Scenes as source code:
>>>>

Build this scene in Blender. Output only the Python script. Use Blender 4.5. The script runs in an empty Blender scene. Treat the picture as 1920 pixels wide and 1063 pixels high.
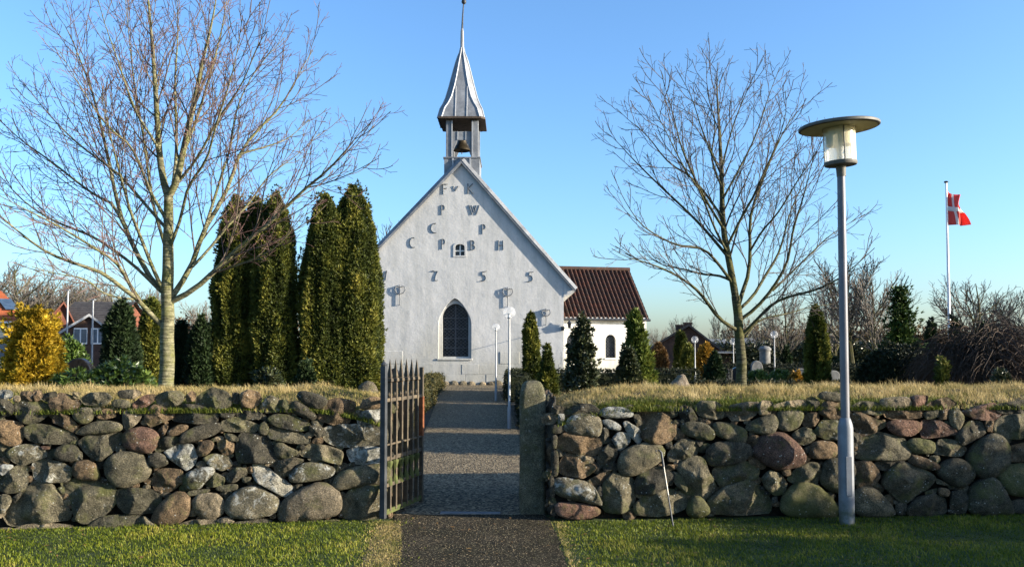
import bpy, math, random
import numpy as np
from mathutils import Vector, Matrix, noise as mn
R = math.radians
random.seed(7); rng = np.random.default_rng(11)
SC = bpy.context.scene; COL = SC.collection

# ---------------------------------------------------------------- camera, sky, sun, exposure
F = 1600.0; PITCH = R(2.5); CY = 585.0; CAMZ = 1.7
cam = bpy.data.objects.new('camera', bpy.data.cameras.new('camera'))
cam.data.sensor_width = 36; cam.data.lens = 36*F/1920
cam.data.shift_y = (CY-531.5)/1920
cam.data.clip_start = .05; cam.data.clip_end = 3000
cam.location = (0, 0, CAMZ); cam.rotation_euler = (math.pi/2+PITCH, 0, 0)
COL.objects.link(cam); SC.camera = cam
SUN_EL = R(13); SUN_AZ = R(102.5)            # azimuth clockwise from +Y (view direction): from the right, a little behind
world = bpy.data.worlds.new('World'); SC.world = world; world.use_nodes = True
wn = world.node_tree.nodes; wl = world.node_tree.links
sky = wn.new('ShaderNodeTexSky'); sky.sky_type = 'NISHITA'; sky.sun_disc = False
sky.sun_elevation = SUN_EL; sky.sun_rotation = SUN_AZ
sky.air_density = 1.05; sky.dust_density = 1.2; sky.ozone_density = 5.0; sky.altitude = 0
bgn = wn['Background']; wl.new(sky.outputs[0], bgn.inputs[0]); bgn.inputs[1].default_value = 0.127
sl = bpy.data.lights.new('sun', 'SUN'); sl.energy = 5.0; sl.angle = R(.5); sl.color = (1, .89, .72)
sun = bpy.data.objects.new('sun', sl); COL.objects.link(sun)
sdir = Vector((math.sin(SUN_AZ)*math.cos(SUN_EL), math.cos(SUN_AZ)*math.cos(SUN_EL), math.sin(SUN_EL)))
sun.rotation_euler = sdir.to_track_quat('Z', 'Y').to_euler(); sun.location = (30, -10, 20)
SC.view_settings.view_transform = 'Standard'; SC.view_settings.look = 'None'
SC.view_settings.gamma = 1; SC.view_settings.exposure = 1.55
SC.cycles.max_bounces = 6; SC.cycles.transparent_max_bounces = 8

# ---------------------------------------------------------------- helpers: photo pixel -> point at a chosen real depth
def ray(px, py):
    dx = (px-960)/F; dy = (CY-py)/F; c, s = math.cos(PITCH), math.sin(PITCH)
    return np.array((dx, c-s*dy, s+c*dy))
def W(px, py, Y):
    d = ray(px, py); return np.array((0, 0, CAMZ)) + d*(Y/d[1])
def gz(Y): return .24*min(max((Y-9)/26, 0), 1)
def scale_at(Y): return F/Y

# ---------------------------------------------------------------- helpers: objects
def link(o, parent=None):
    COL.objects.link(o)
    if parent is not None: o.parent = parent
    return o
def tag(o, label=None, cat=None, group=None, kind=None):
    if label: o['label'] = label
    if cat: o['category'] = cat
    if group: o['group'] = group
    if kind: o['kind'] = kind
    return o
def empty(name, loc=(0, 0, 0), rz=0, label=None, cat=None, group=None):
    o = bpy.data.objects.new(name, None); o.location = loc; o.rotation_euler = (0, 0, rz); o.empty_display_size = .2
    link(o); return tag(o, label, cat, group)
def mesh_np(name, V, Fs, mat, parent=None, smooth=False, tint=None, loc=None):
    """V (n,3); Fs one array (m,k) or list of such arrays"""
    me = bpy.data.meshes.new(name); V = np.asarray(V, dtype=np.float32)
    if not isinstance(Fs, list): Fs = [Fs]
    Fs = [np.asarray(f, dtype=np.int32) for f in Fs if len(f)]
    me.vertices.add(len(V)); me.vertices.foreach_set('co', V.ravel())
    loops = np.concatenate([f.ravel() for f in Fs]); tot = np.concatenate([np.full(len(f), f.shape[1], np.int32) for f in Fs])
    start = np.concatenate([[0], np.cumsum(tot)[:-1]]).astype(np.int32)
    me.loops.add(len(loops)); me.loops.foreach_set('vertex_index', loops)
    me.polygons.add(len(tot)); me.polygons.foreach_set('loop_start', start); me.polygons.foreach_set('loop_total', tot)
    me.polygons.foreach_set('use_smooth', np.full(len(tot), bool(smooth), dtype=bool))
    if tint is not None:
        a = me.attributes.new('tint', 'FLOAT', 'POINT'); a.data.foreach_set('value', np.asarray(tint, dtype=np.float32))
    me.update(calc_edges=True); me.validate()
    if mat: me.materials.append(mat)
    o = bpy.data.objects.new(name, me)
    if loc is not None: o.location = loc
    return link(o, parent)
class MB:
    """collects simple solids into ONE mesh"""
    def __init__(s): s.V = []; s.F3 = []; s.F4 = []; s.n = 0; s.Fn = []
    def add(s, V, faces):
        V = np.asarray(V, float)
        for f in faces:
            f = [i+s.n for i in f]
            (s.F3 if len(f) == 3 else s.F4 if len(f) == 4 else s.Fn).append(f)
        s.V.append(V); s.n += len(V); return s
    def box(s, x0, x1, y0, y1, z0, z1, M=None, j=0):
        V = np.array([(x, y, z) for z in (z0, z1) for y in (y0, y1) for x in (x0, x1)], float)
        if j: V += rng.uniform(-j, j, V.shape)
        if M is not None: V = np.array([M @ Vector(v) for v in V])
        return s.add(V, [(0, 2, 3, 1), (4, 5, 7, 6), (0, 1, 5, 4), (2, 6, 7, 3), (0, 4, 6, 2), (1, 3, 7, 5)])
    def tube(s, P, rad, sides=8, cap=True):
        P = np.asarray(P, float); n = len(P); rad = np.broadcast_to(np.asarray(rad, float), (n,))
        V, Fq = tubes(P[None], rad[None], sides)
        s.add(V, [tuple(f) for f in Fq])
        if cap:
            b = s.n-len(V); s.Fn.append([b+i for i in range(sides)][::-1]); s.Fn.append([b+(n-1)*sides+i for i in range(sides)])
        return s
    def lathe(s, prof, c=(0, 0, 0), n=24, a0=0):
        V = [(c[0]+r*math.cos(a0+2*math.pi*i/n), c[1]+r*math.sin(a0+2*math.pi*i/n), c[2]+z) for r, z in prof for i in range(n)]
        Fq = [(k*n+i, k*n+(i+1) % n, (k+1)*n+(i+1) % n, (k+1)*n+i) for k in range(len(prof)-1) for i in range(n)]
        return s.add(V, Fq)
    def prism(s, poly, y0, y1):
        """poly in xz, extruded in y"""
        n = len(poly); V = [(x, y0, z) for x, z in poly]+[(x, y1, z) for x, z in poly]
        s.add(V, [tuple(range(n)), tuple(range(2*n-1, n-1, -1))]+[(i, n+i, n+(i+1) % n, (i+1) % n) for i in range(n)]); return s
    def build(s, name, mat, parent=None, smooth=False, bevel=0, loc=None):
        V = np.concatenate(s.V); Fs = [np.array(f) for f in (s.F3, s.F4) if f]
        byk = {}
        for f in s.Fn: byk.setdefault(len(f), []).append(f)
        Fs += [np.array(v) for v in byk.values()]
        o = mesh_np(name, V, Fs, mat, parent, smooth, loc=loc)
        if bevel:
            m = o.modifiers.new('bevel', 'BEVEL'); m.width = bevel; m.segments = 2; m.limit_method = 'ANGLE'
        if smooth and hasattr(o.data, 'set_sharp_from_angle'): o.data.set_sharp_from_angle(angle=R(38))
        return o
def tubes(P, Rd, sides):
    """P (B,n,3) polylines, Rd (B,n) -> verts, quads"""
    B, n, _ = P.shape
    T = np.gradient(P, axis=1); T /= np.linalg.norm(T, axis=2, keepdims=True)+1e-9
    ref = np.where(np.abs(T[:, :, 2:3]).max(axis=1, keepdims=True) > .9, np.array([[[1., .13, 0]]]), np.array([[[0., 0, 1.]]]))
    U = np.cross(T, np.broadcast_to(ref, T.shape)); U /= np.linalg.norm(U, axis=2, keepdims=True)+1e-9
    Vv = np.cross(T, U)
    a = 2*np.pi*np.arange(sides)/sides
    ring = U[:, :, None, :]*np.cos(a)[None, None, :, None]+Vv[:, :, None, :]*np.sin(a)[None, None, :, None]
    X = P[:, :, None, :]+ring*Rd[:, :, None, None]
    idx = np.arange(B*n*sides).reshape(B, n, sides); j = np.roll(idx, -1, axis=2)
    Q = np.stack([idx[:, :-1], j[:, :-1], j[:, 1:], idx[:, 1:]], axis=-1).reshape(-1, 4)
    return X.reshape(-1, 3), Q
def fill_poly(name, outer, holes, depth, mat, parent=None, M=None, bevel=0):
    """plate from 2D outlines (x,z) with holes, its front at y=0, thickness depth backwards (+y)"""
    cu = bpy.data.curves.new(name, 'CURVE'); cu.dimensions = '2D'; cu.fill_mode = 'BOTH'; cu.extrude = depth/2; cu.bevel_depth = bevel; cu.resolution_u = 1
    for poly in [outer]+list(holes):
        sp = cu.splines.new('POLY'); sp.points.add(len(poly)-1); sp.use_cyclic_u = True
        for p, (x, z) in zip(sp.points, poly): p.co = (x, z, 0, 1)
    ob = bpy.data.objects.new(name, cu); COL.objects.link(ob)
    dg = bpy.context.evaluated_depsgraph_get(); dg.update()
    me = bpy.data.meshes.new_from_object(ob.evaluated_get(dg)); bpy.data.objects.remove(ob); bpy.data.curves.remove(cu)
    me.name = name
    me.transform(Matrix(((1, 0, 0, 0), (0, 0, -1, depth/2), (0, 1, 0, 0), (0, 0, 0, 1))))
    if M is not None: me.transform(M)
    me.materials.clear(); me.materials.append(mat)
    me.polygons.foreach_set('use_smooth', np.zeros(len(me.polygons), dtype=bool))
    return link(bpy.data.objects.new(name, me), parent)
def arch(xc, w, z0, zs, zt, n=10, pointed=0.):
    """window outline: bottom z0, springing zs, top zt; pointed 0..1"""
    h = w/2; pts = [(xc-h, z0), (xc+h, z0)]
    for i in range(n*2+1):
        a = math.pi*i/(2*n); x = math.cos(a); z = math.sin(a)
        z = z*(1-pointed)+pointed*(1-abs(x)**1.35)
        pts.append((xc+h*x, zs+(zt-zs)*z))
    return pts

# ---------------------------------------------------------------- materials
def nt(name):
    m = bpy.data.materials.new(name); m.use_nodes = True; t = m.node_tree
    return m, t.nodes, t.links, t.nodes['Principled BSDF']
def ramp(n, stops):
    r = n.new('ShaderNodeValToRGB'); e = r.color_ramp.elements
    while len(e) < len(stops): e.new(.5)
    for k, (p, c) in zip(e, stops): k.position = p; k.color = (*c, 1) if len(c) == 3 else c
    return r
def noise_n(n, l, vec, scale, detail=5, rough=.6, dist=0.):
    t = n.new('ShaderNodeTexNoise'); t.inputs['Scale'].default_value = scale; t.inputs['Detail'].default_value = detail
    t.inputs['Roughness'].default_value = rough; t.inputs['Distortion'].default_value = dist
    if vec is not None: l.new(vec, t.inputs['Vector'])
    return t
def mixc(n, l, fac, a, b, mode='MIX'):
    m = n.new('ShaderNodeMix'); m.data_type = 'RGBA'; m.blend_type = mode
    for s, v in ((m.inputs[0], fac), (m.inputs[6], a), (m.inputs[7], b)):
        if hasattr(v, 'is_linked'): l.new(v, s)
        elif isinstance(v, (int, float)): s.default_value = v
        else: s.default_value = (*v, 1)
    return m.outputs[2]
def bump_n(n, l, p, h, strength, dist, prev=None):
    b = n.new('ShaderNodeBump'); b.inputs['Strength'].default_value = strength; b.inputs['Distance'].default_value = dist
    l.new(h, b.inputs['Height'])
    if prev is not None: l.new(prev, b.inputs['Normal'])
    l.new(b.outputs[0], p.inputs['Normal']); return b.outputs[0]
def coords(n, l, world=False, rand=False):
    if world:
        g = n.new('ShaderNodeNewGeometry'); return g.outputs['Position']
    c = n.new('ShaderNodeTexCoord').outputs['Object']
    if rand:
        oi = n.new('ShaderNodeObjectInfo'); k = n.new('ShaderNodeMath'); k.operation = 'MULTIPLY'; k.inputs[1].default_value = 91.7
        l.new(oi.outputs['Random'], k.inputs[0]); ad = n.new('ShaderNodeVectorMath'); ad.operation = 'ADD'
        l.new(c, ad.inputs[0]); l.new(k.outputs[0], ad.inputs[1]); return ad.outputs[0]
    return c
def simple(name, a, b, scale=4, rough=.8, bump=.3, bscale=None, bdist=.01, metal=0, spec=.3, world=True, detail=6, rand=False):
    m, n, l, p = nt(name); c = coords(n, l, world, rand)
    t = noise_n(n, l, c, scale, detail); r = ramp(n, [(.3, a), (.7, b)]); l.new(t.outputs[0], r.inputs[0])
    l.new(r.outputs[0], p.inputs['Base Color']); p.inputs['Roughness'].default_value = rough; p.inputs['Metallic'].default_value = metal
    p.inputs['Specular IOR Level'].default_value = spec
    if bump:
        t2 = noise_n(n, l, c, bscale or scale*4, 6); bump_n(n, l, p, t2.outputs[0], bump, bdist)
    return m
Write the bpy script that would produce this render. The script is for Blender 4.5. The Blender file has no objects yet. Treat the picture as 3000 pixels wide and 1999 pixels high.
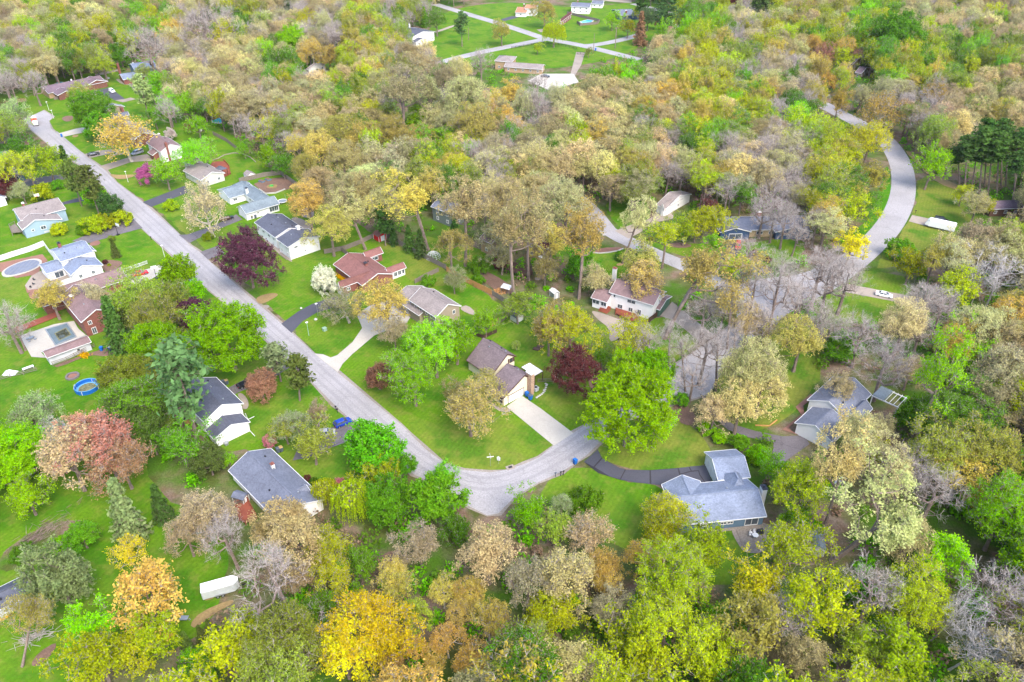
import bpy, math, random
import numpy as np
from mathutils import Vector, Matrix
SC = bpy.context.scene
COL = SC.collection
R = math.radians
PI = math.pi

# ------------------------------------------------------------------ camera, world, sun, exposure
F_PX, TILT, CAMH = 2333.0, R(34.1), 120.0          # focal length in pixels of the 3000 px wide photo
cam_d = bpy.data.cameras.new('camera'); cam = bpy.data.objects.new('camera', cam_d); COL.objects.link(cam)
cam_d.sensor_width = 36.0; cam_d.lens = 36.0 * F_PX / 3000.0
cam_d.clip_start = 1.0; cam_d.clip_end = 6000.0
cam.location = (0, 0, CAMH); cam.rotation_euler = (PI / 2 - TILT, 0, 0)
SC.camera = cam

SUN_EL, SUN_AZ = R(50), R(150)                     # azimuth clockwise from +Y
w = bpy.data.worlds.new('World'); SC.world = w; w.use_nodes = True
nt = w.node_tree; bg = nt.nodes['Background']
sky = nt.nodes.new('ShaderNodeTexSky'); sky.sky_type = 'NISHITA'; sky.sun_disc = False
sky.sun_elevation = SUN_EL; sky.sun_rotation = SUN_AZ; sky.dust_density = 3.0; sky.air_density = 1.0; sky.ozone_density = 1.5
nt.links.new(sky.outputs[0], bg.inputs[0]); bg.inputs[1].default_value = 0.15
sun_d = bpy.data.lights.new('sun', 'SUN'); sun = bpy.data.objects.new('sun', sun_d); COL.objects.link(sun)
sun_d.energy = .9; sun_d.angle = R(28); sun_d.color = (1.0, 0.94, 0.84)
sdir = Vector((math.sin(SUN_AZ) * math.cos(SUN_EL), math.cos(SUN_AZ) * math.cos(SUN_EL), math.sin(SUN_EL)))
sun.rotation_euler = sdir.to_track_quat('Z', 'Y').to_euler()
SC.view_settings.view_transform = 'Standard'; SC.view_settings.look = 'None'
SC.view_settings.gamma = 1.0; SC.view_settings.use_curve_mapping = False
SC.view_settings.exposure = 2.02
SC.render.engine = 'CYCLES'
SC.cycles.max_bounces = 6; SC.cycles.diffuse_bounces = 3; SC.cycles.transmission_bounces = 4; SC.cycles.transparent_max_bounces = 8

# ------------------------------------------------------------------ picture measurement -> place on the ground
REG = {'A': (0, 100, 3.136), 'B': (0, 500, 3.136), 'C': (0, 900, 3.136), 'D': (0, 1400, 2.617), 'E': (600, 400, 3.136),
       'F': (650, 850, 3.136), 'G': (600, 1250, 3.136), 'H': (1200, 900, 3.136), 'I': (1800, 1250, 3.136),
       'J': (1650, 550, 3.136), 'K': (2200, 250, 3.136), 'L': (1100, 0, 3.136), 'M': (0, 0, 2.353), 'N': (1700, 0, 3.62),
       'O': (2350, 0, 3.62), 'P': (1200, 500, 3.1367), 'Q': (2250, 700, 2.6133), 'R': (1750, 900, 3.1354),
       'S': (600, 1500, 2.941), 'T': (1350, 1450, 2.768), 'U': (2150, 1250, 2.093), 'V': (0, 0, .78433)}
CT, ST = math.cos(TILT), math.sin(TILT)
def W(r, x, y, z=0.0):
    a, b, s = REG[r]; u = a + x / s; v = b + y / s
    xx = (u - 1500) / F_PX; yy = (v - 999.5) / F_PX
    t = (CAMH - z) / (ST + yy * CT)
    return Vector((xx * t, (CT - yy * ST) * t, z))
def proj(p):                                        # world -> full view (2353 px wide) coordinates
    x, y, z = p[0], p[1], p[2] - CAMH
    d = y * CT - z * ST; dn = -(y * ST + z * CT)
    return (x / d * F_PX + 1500) * .78433, (dn / d * F_PX + 999.5) * .78433
def pxm(p):                                         # full-view pixels per metre at a place
    return F_PX * .78433 / (p[1] * CT - (p[2] - CAMH) * ST)

# ------------------------------------------------------------------ colours and materials
def lin(c):
    c = c / 255.0
    return c / 12.92 if c <= .04045 else ((c + .055) / 1.055) ** 2.4
def rgb(r, g, b, k=.42): return (lin(r) * k, lin(g) * k, lin(b) * k, 1.0)
MATS = {}
def new_mat(name):
    m = bpy.data.materials.new(name); m.use_nodes = True
    return m, m.node_tree.nodes, m.node_tree.links, m.node_tree.nodes['Principled BSDF']
def nd(ns, t, **k):
    n = ns.new(t)
    for a, v in k.items(): setattr(n, a, v)
    return n
def mix_c(ns, ls, fac, a, b, mode='MIX'):
    n = nd(ns, 'ShaderNodeMix', data_type='RGBA', blend_type=mode)
    for s, v in ((0, fac), (6, a), (7, b)):
        if hasattr(v, 'links'): ls.new(v, n.inputs[s])
        else: n.inputs[s].default_value = v
    return n.outputs[2]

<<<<

> [Written task]: Retype the section that opens with the line holding "Write the bpy" and closes with the line holding "PI = math.pi", exactly as it reads, without any pictures.

> [Result]:
Write the bpy script that would produce this render. The script is for Blender 4.5. The Blender file has no objects yet. Treat the picture as 3000 pixels wide and 1999 pixels high.
import bpy, math, random
import numpy as np
from mathutils import Vector, Matrix
SC = bpy.context.scene
COL = SC.collection
R = math.radians
PI = math.pi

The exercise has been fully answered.